I excused myself to go see if it was all right with our librarians, in particular the one whose hassle it would be to catalog the new book.
Normally it might be as easy as slapping on a new date due slip and new barcode and changing its book record to reflect that new code. Unfortunately, we in our particular neck of the WV "liberry" system are in the process of switching to new and hopefully better software to keep up with all our books, patrons, etc. and have had the infinite headache of having to re-barcode every book in the building.
"All three?" I hear someone say. Look, dickweed, you try spending your entire summer rebarcoding 30,000 filthy, dusty books, popping down Claritin's like they were Altoids, repeatedly jamming rigid plastic barcodes under your fingernails and then you come back and try to be Mr. Funny Pants!
Now, for reasons too time consuming and slack-jaw boring to go into, (but which involve all of our collection data being taken by the company who's selling us the new software, just to inconvenience us), we can no longer alter existing item records.
See. Boring.
Anyway, it's pretty much library policy that we prefer the patron bring us the money and we get to buy the preferred edition of the book we're replacing. This policy is in place for the benefit of the flukes of the universe who try to bring in the Dell Paperback edition of Tom Sawyer to replace the $30 leather-bound hardcover that they so thoughtfully left on the roof of their car during a rainstorm.

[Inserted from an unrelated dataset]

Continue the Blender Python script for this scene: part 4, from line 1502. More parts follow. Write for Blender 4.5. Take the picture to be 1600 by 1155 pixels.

I tried to plead the lady's case, pointing out that she was replacing a paperback edition with an identical paperback edition, but the librarians didn't go for it. In the end I had to go back up front and break the news to the patron that we were taking her beloved old friend of a book and rejecting her gift of the sparkly fresh new one.
"But you could just move the slip to the new book," the woman argued. We assured her it would be a good deal more complicated than that and she finally relented and left wearing a sad, sad look.
I think we may have shattered her psyche.